La bandiera rossa dell’Iman Al-Ḥusayn ibn (الحسين بن على بن ابى طالب) secondo figlio di ʿAlī ibn Abī Ṭālib e di Fāṭima, figlia del profeta Maometto, terzo Imām dallo sciismo, è stata innalzata sulle moschee sciite (come potete vedere nel video qui sotto) dopo l’eliminazione del Generale Qassem Soleimani da parte degli Usa. Lo stesso simbolo, che ha diversi significati, dallo stato di guerra alla battaglia o alla vendetta, era rimasto ben visibile dal settembre 1980 all’agosto 1988 durante la guerra Iran – Iraq. Il segnale visivo accompagnato dai proclami e dalle minacce che arrivano da Teheran, non promettono nulla di buono. Anzi, secondo la maggioranza degli analisti occidentali, gli scenari che si prospettano all’orizzonte sono vari e nessuno di loro fa sperare per il meglio.
Ghulam Ali Abu Hamza, uno dei comandanti delle Guardie rivoluzionarie iraniane, citato dall’agenzia stampa di Teheran, Tasnim, ha dichiarato che ci sono 35 obiettivi americani a portata dei Pasdaran, per la precisione ha detto che oltre a Tel Aviv ci sono 35 obiettivi americani nella regione a portata dei lanci di missili o da colpire in qualche modo. Della lista, per sua stessa ammissione, fanno parte anche lo Stretto di Hormuz, passaggio nevralgico di petroliere e di navi da guerra americane, il Golfo di Oman e il Golfo Persico. La replica del Presidente Trump affidata a Twitter, tutti sanno quanto Donald Trump ami questo social, non si è fatta attendere ed è stata di quelle che non lasciano dubbi: se l’Iran colpisce americani o asset americani, gli Usa colpiranno molto duramente l’Iran. Gli Stati Uniti, ha proseguito il Presidente, hanno già individuato 52 siti, alcuni ad un livello molto alto e importante per l’Iran e la cultura iraniana. Quegli obiettivi e l’Iran stesso, saranno colpiti e distrutti molto velocemente e molto duramente. Gli Stati Uniti non accettano e non si piegheranno a minacce di alcun tipo.

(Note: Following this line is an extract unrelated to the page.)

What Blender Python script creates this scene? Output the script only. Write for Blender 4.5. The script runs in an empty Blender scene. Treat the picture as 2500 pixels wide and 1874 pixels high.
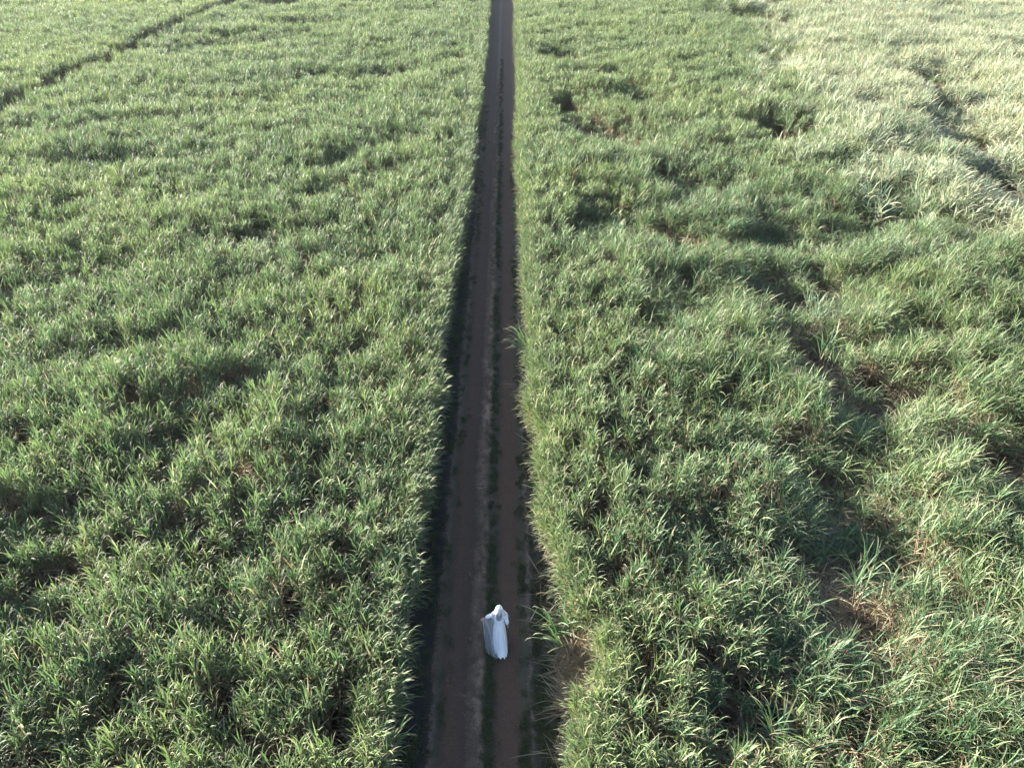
import bpy, bmesh, math, random
import numpy as np
from mathutils import Vector

C = bpy.context.scene
COL = C.collection
R = math.radians
rng = np.random.default_rng(11)

# ------------------------------------------------------------------ camera, sky, sun
CAM_H = 18.0
cam_d = bpy.data.cameras.new('camera')
cam_d.sensor_fit = 'HORIZONTAL'
cam_d.sensor_width = 36.0
cam_d.lens = 24.98
cam_d.clip_end = 3000
cam = bpy.data.objects.new('camera', cam_d)
COL.objects.link(cam)
cam.location = (0, 0, CAM_H)
cam.rotation_euler = (R(90 - 35.8), 0, -0.0069)
C.camera = cam

SUN_EL, SUN_AZ = 20.5, -68.0            # azimuth clockwise from +Y: the sun stands to the left, a little ahead
w = bpy.data.worlds.new('World')
C.world = w
w.use_nodes = True
nt = w.node_tree
bg = nt.nodes['Background']
sky = nt.nodes.new('ShaderNodeTexSky')
sky.sky_type = 'NISHITA'
sky.sun_disc = False
sky.sun_elevation = R(SUN_EL)
sky.sun_rotation = R(SUN_AZ)
sky.altitude = 50
sky.air_density = 1.0
sky.dust_density = 1.0
nt.links.new(sky.outputs[0], bg.inputs[0])
bg.inputs[1].default_value = 0.07

sun_d = bpy.data.lights.new('sun', 'SUN')
sun_d.energy = 5.0
sun_d.angle = R(0.6)
sun_d.color = (1.0, 0.95, 0.85)
sun = bpy.data.objects.new('sun', sun_d)
COL.objects.link(sun)
to_sun = Vector((math.sin(R(SUN_AZ)) * math.cos(R(SUN_EL)), math.cos(R(SUN_AZ)) * math.cos(R(SUN_EL)), math.sin(R(SUN_EL))))
sun.rotation_euler = to_sun.to_track_quat('Z', 'Y').to_euler()
sun.location = (-60, 30, 60)

C.view_settings.view_transform = 'Standard'
C.view_settings.look = 'None'
C.view_settings.exposure = 3.1
C.view_settings.gamma = 1.0
C.render.engine = 'CYCLES'
C.cycles.max_bounces = 6
C.cycles.diffuse_bounces = 1
C.cycles.glossy_bounces = 2
C.cycles.transmission_bounces = 2
C.cycles.use_denoising = True
C.cycles.transparent_max_bounces = 8


# ------------------------------------------------------------------ helpers
def tag(o, label=None, cat=None, group=None, kind=None):
    if label: o['label'] = label
    if cat: o['category'] = cat
    if group: o['group'] = group
    if kind: o['kind'] = kind
    return o


def empty(name, loc, rz=0.0):
    o = bpy.data.objects.new(name, None)
    o.empty_display_size = 0.2
    COL.objects.link(o)
    o.location = loc
    o.rotation_euler = (0, 0, rz)
    return o


def mesh_from(name, verts, faces, mat, smooth=True, link=True, parent=None, col=None):
    me = bpy.data.meshes.new(name)
    verts = np.asarray(verts, dtype=np.float32)
    if isinstance(faces, np.ndarray):
        n, k = faces.shape
        me.vertices.add(len(verts))
        me.vertices.foreach_set('co', verts.ravel())
        me.loops.add(n * k)
        me.loops.foreach_set('vertex_index', faces.astype(np.int32).ravel())
        me.polygons.add(n)
        me.polygons.foreach_set('loop_start', np.arange(0, n * k, k, dtype=np.int32))
        me.update(calc_edges=True)
    else:
        me.from_pydata([tuple(map(float, v)) for v in verts], [], faces)
        me.update()
    me.validate()
    if smooth:
        me.polygons.foreach_set('use_smooth', np.ones(len(me.polygons), dtype=bool))
    if col is not None:
        a = me.attributes.new('leafcol', 'FLOAT_VECTOR', 'POINT')
        a.data.foreach_set('vector', np.asarray(col, dtype=np.float32).ravel())
    me.materials.append(mat)
    o = bpy.data.objects.new(name, me)
    if link: COL.objects.link(o)
    if parent: o.parent = parent
    return o


def hash2(ix, iy, seed):
    h = (ix.astype(np.int64) * 374761393 + iy.astype(np.int64) * 668265263 + seed * 974634777) & 0x7fffffff
    h = ((h ^ (h >> 13)) * 1274126177) & 0x7fffffff
    return ((h ^ (h >> 16)) & 0xffff) / 32767.5 - 1.0


def vnoise(x, y, seed=0):
    """smooth value noise in [-1, 1]"""
    x = np.asarray(x, float); y = np.asarray(y, float)
    x0 = np.floor(x); y0 = np.floor(y)
    fx = x - x0; fy = y - y0
    fx = fx * fx * fx * (fx * (fx * 6 - 15) + 10); fy = fy * fy * fy * (fy * (fy * 6 - 15) + 10)
    a = hash2(x0, y0, seed); b = hash2(x0 + 1, y0, seed)
    c = hash2(x0, y0 + 1, seed); d = hash2(x0 + 1, y0 + 1, seed)
    return (a * (1 - fx) + b * fx) * (1 - fy) + (c * (1 - fx) + d * fx) * fy


def N(tree, kind, **inputs):
    n = tree.nodes.new(kind)
    for k, v in inputs.items():
        n.inputs[k.replace('_', ' ')].default_value = v
    return n


def mixc(tree, fac, a, b, blend='MIX'):
    n = tree.nodes.new('ShaderNodeMix')
    n.data_type = 'RGBA'
    n.blend_type = blend
    for sock, v in ((n.inputs[0], fac), (n.inputs[6], a), (n.inputs[7], b)):
        if isinstance(v, bpy.types.NodeSocket): tree.links.new(v, sock)
        elif isinstance(v, tuple): sock.default_value = (*v, 1.0) if len(v) == 3 else v
        else: sock.default_value = v
    return n.outputs[2]


def maths(tree, op, a, b=None, c=None, clamp=False):
    n = tree.nodes.new('ShaderNodeMath')
    n.operation = op
    n.use_clamp = clamp
    for i, v in enumerate((a, b, c)):
        if v is None: continue
        if isinstance(v, bpy.types.NodeSocket): tree.links.new(v, n.inputs[i])
        else: n.inputs[i].default_value = v
    return n.outputs[0]


def new_mat(name):
    m = bpy.data.materials.new(name)
    m.use_nodes = True
    t = m.node_tree
    p = t.nodes['Principled BSDF']
    return m, t, p


# ------------------------------------------------------------------ materials
def leaf_material(name, young, mid, blue, straw, straw_deep, transl=0.26, rough=0.58):
    """leafcol = (dryness, random per leaf, position along the leaf); tint = per clump"""
    m, t, p = new_mat(name)
    at = t.nodes.new('ShaderNodeAttribute'); at.attribute_name = 'leafcol'; at.attribute_type = 'GEOMETRY'
    sep = t.nodes.new('ShaderNodeSeparateXYZ'); t.links.new(at.outputs['Vector'], sep.inputs[0])
    dry, rnd, along = sep.outputs[0], sep.outputs[1], sep.outputs[2]
    ti = t.nodes.new('ShaderNodeAttribute'); ti.attribute_name = 'tint'; ti.attribute_type = 'INSTANCER'
    tint = ti.outputs['Fac']
    g = mixc(t, rnd, blue, mid)
    k = maths(t, 'MULTIPLY_ADD', rnd, 0.5, maths(t, 'MULTIPLY', tint, 0.8))
    k = maths(t, 'SUBTRACT', k, 0.35, clamp=True)
    g = mixc(t, k, g, young)
    tip = maths(t, 'MULTIPLY', maths(t, 'POWER', along, 4.0), 0.75)
    s = mixc(t, rnd, straw_deep, straw)
    d = maths(t, 'MAXIMUM', dry, tip, clamp=True)
    c = mixc(t, d, g, s)
    t.links.new(c, p.inputs['Base Color'])
    p.inputs['Roughness'].default_value = rough
    p.inputs['Specular IOR Level'].default_value = 0.3
    tr = t.nodes.new('ShaderNodeBsdfTranslucent')
    c2 = mixc(t, 0.65, c, (1.2, 1.3, 0.9), 'MULTIPLY')
    c3 = mixc(t, 1.0, c2, (1.4, 1.4, 1.4), 'MULTIPLY')
    t.links.new(c3, tr.inputs[0])
    mx = t.nodes.new('ShaderNodeMixShader'); mx.inputs[0].default_value = transl
    t.links.new(p.outputs[0], mx.inputs[1]); t.links.new(tr.outputs[0], mx.inputs[2])
    out = t.nodes['Material Output']
    t.links.new(mx.outputs[0], out.inputs[0])
    return m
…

Siccome l’attrito in corso è fatto di simboli e provocazioni, anche la Casa Bianca ha adottato questo tipo di “linguaggio” ricordando che furono cinquantadue gli ostaggi americani presi dall’Iran nell’ambasciata Usa a Teheran. In tutta sostanza ha voluto mettere in chiaro che se la prossima guerra si baserà su vendette incrociate anche gli americani hanno dei conti in sospeso. Nella serata di sabato Bagdad è stata colpita da alcuni colpi di mortaio e razzi che hanno causato sei feriti, di cui due in gravi condizioni, e diversi danni. Secondo fonti citate da Al-Arabiya e Al-Hadath, è stata colpita la zona di piazza della Celebrazione, in piena Green Zone, la parte di Bagdad che ospita le ambasciate occidentali, e le vicinanze dell’hotel Babylon situato alle spalle dell’ambasciata americana. Tre dei sei feriti sono stati causati da un missile che ha colpito il quartiere Jadriya.
Anche la basa aerea di Balad, a Nord della capitale irachena, la stessa da dove presumibilmente erano decollati gli elicotteri e i droni che hanno eliminato Soleimani e il leader delle Pmu Abu Mahdi Al-Muhandis, è stata colpita da alcuni colpi di mortaio che hanno ferito tre soldati, a confermare questa notizia è stato Sahi Abd al Amri, il comandante iracheno della base. Due dei tre colpi di mortaio sono caduti fuori dal compound, mentre un terzo ha danneggiato la pista di decollo e atterraggio. Fra tutte le notizie che girano in queste ore quella che mette più ansia è l’avvertimento dato dal comando delle Kataib Hezbollah, alleato dell’Iran, a tutti i combattenti iracheni di spostarsi, dalla mezzanotte di oggi, ad almeno un chilometro di distanza dalle basi statunitensi. Questo per evitare che musulmani possano rimanere coinvolti in eventuali attacchi o attentati alle truppe Usa di stanza in Iraq.
Questa notizia, riportata dalla televisione al-Mayadeen, è stata ripresa anche da Sky News Arabia che ha riportato per intero il testo del comunicato: “Le forze di sicurezza devono stare alla larga dalle basi americane per una distanza non inferiore a mille metri a partire da domenica sera”.
Questa minaccia intrinseca è stata presa molto seriamente dal Pentagono, infatti altri 2800 militari sono stati inviati nel teatro del conflitto, per lo più in Kuwait, al fine di preparare per bene la macchina da guerra a stelle e strisce nell’eventualità, sempre più probabile, di un’escalation che potrebbe interessare anche altri stati della regione.